The child of 160+ IQ is as different from the child of 130 IQ as that child is different from the child of average ability.

As a parent and a customer of the Texas educational system, I would like to ask a few questions.

How can schools do a better job of addressing the different levels of giftedness? What can be done for highly and profoundly gifted children who know most of what will be covered for the next 2 or 4 or 8 or 10 years? Is it possible to address their needs within our existing schools? These students need extreme accommodations so that they can actually learn something new every year. A combination of radical/subject acceleration, compacting, dual enrollment, distance learning, and individualized instruction may be necessary. Why are educators so reluctant to try these?

How do we parents convince educators that the schools aren’t doing enough to meet the needs of our highly and profoundly gifted children without sounding like pushy parents? How can we convince you that our children really need to be working many grade levels ahead, despite that fact that they have a "few gaps"? What is the best way to fill in those gaps?

Why is it necessary for my child to score 90% in all subject areas to skip a grade, but the same rule doesn’t apply to children actually completing that grade? Why is social promotion now seen as inappropriate but social retention is not?

What is the source of the prejudice against the highly and profoundly gifted? Why is their social development more important than learning? Why don’t you believe that to these children, learning is really more important, and that social development will follow if their craving for knowledge is addressed in a setting with their intellectual peers?

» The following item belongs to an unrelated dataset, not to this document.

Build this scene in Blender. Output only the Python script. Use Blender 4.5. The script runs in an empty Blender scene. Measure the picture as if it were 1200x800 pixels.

Why is there such a huge gap between educators’ perceptions and parents’ perceptions of the ability of gifted programs to meet the needs of these children? I am told so often that "we have a gifted program" as if that should meet the needs of all gifted children equally. If there is a need for a gifted program at all, isn’t there also a need for differentiation within that program? Advanced placement courses are not enough for children working 10 years above their chronological age.

Most importantly, I would like to know why we can’t all see these children for themselves, as different as that may be, and not just as their age. They are many different ages all wrapped up into one child. Yes, their needs are complex, but they deserve to be thrilled when they walk in the door of the school, excited by the idea that they will learn something new that day.